Q: An insurance company I work with consistently uses “spend” as a noun in place of “spending.” I realize this is common jargon in the financial services industry, but I think it’s unacceptable slang.

A: The word “spend” is a legitimate noun meaning the spending of money or the amount of money spent, and it’s been used this way since the late 1600s.

However, “spending” is much more common, and most of the standard dictionaries we checked don’t list “spend” as a noun.

The American Heritage Dictionary of the English Language (5th ed.), for example, includes “spend” as both a verb and a noun, but Merriam-Webster’s Collegiate Dictionary (11th ed.) lists it only as a verb.

None of the standard dictionaries we looked at describe the noun as slang, but we agree with you that it sounds like bureaucratic jargon.

We prefer the noun “spending,” which is much older as well as more popular. It entered English around 1000, according to published references in the Oxford English Dictionary.

Here’s an example from Piers Plowman, the 14th-century allegorical poem by William Langland: “But owre spences and spendynge sprynge of a trewe wille, / Elles is al owre laboure loste.”

The earliest citation for the noun “spend” in the OED is from Israel’s Hope Encouraged, a book by John Bunyan written sometime before he died in 1688:

“What if I cannot but live upon the spend all my days, yet, if my friend will always supply my need, is it not well for me?”

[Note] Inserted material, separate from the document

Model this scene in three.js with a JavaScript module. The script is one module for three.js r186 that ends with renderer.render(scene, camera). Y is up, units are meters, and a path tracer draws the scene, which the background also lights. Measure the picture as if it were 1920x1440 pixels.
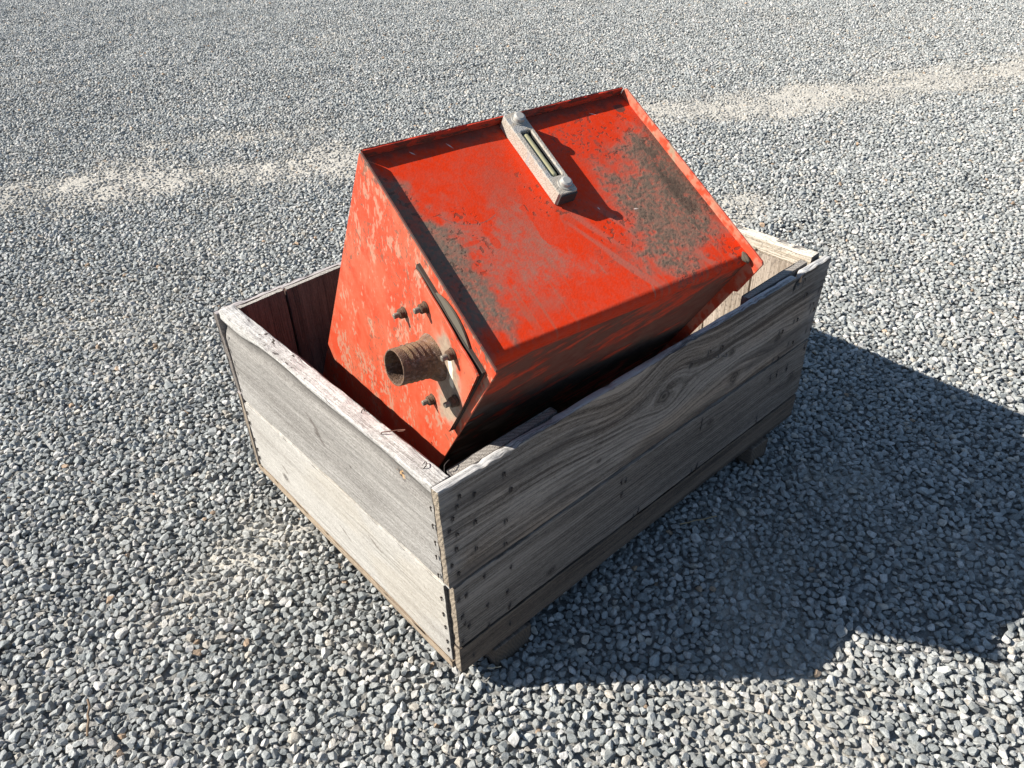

Here’s a more recent example, from the Jan 16,1983, issue of a British newspaper, the  Observer: The battle for advertising spend.”

Although the OED doesn’t consider this use of “spend” slang, it does include an obsolete slang noun meaning “semen, vaginal secretion; ejaculation.”

The dictionary’s earliest example of the slang usage is from an 1879 issue of the Pearl, a short-lived magazine that was closed by the British authorities as obscene.

Here’s a head-scratcher. The OED says the verb “spend” is the source of the noun “spending.” But the dictionary has older citations for the noun than for the verb. Hmm.

The first OED citation for the verb, meaning to pay out or expend money, is from Poema Morale (circa 1175), an anonymous Middle English poem.

We’ll end with a figurative example of the verb from Shakespeare’s Two Gentlemen of Verona (written in the early 1590s): “Sir, if you spend word for word with me, I shall make your wit bankrupt.”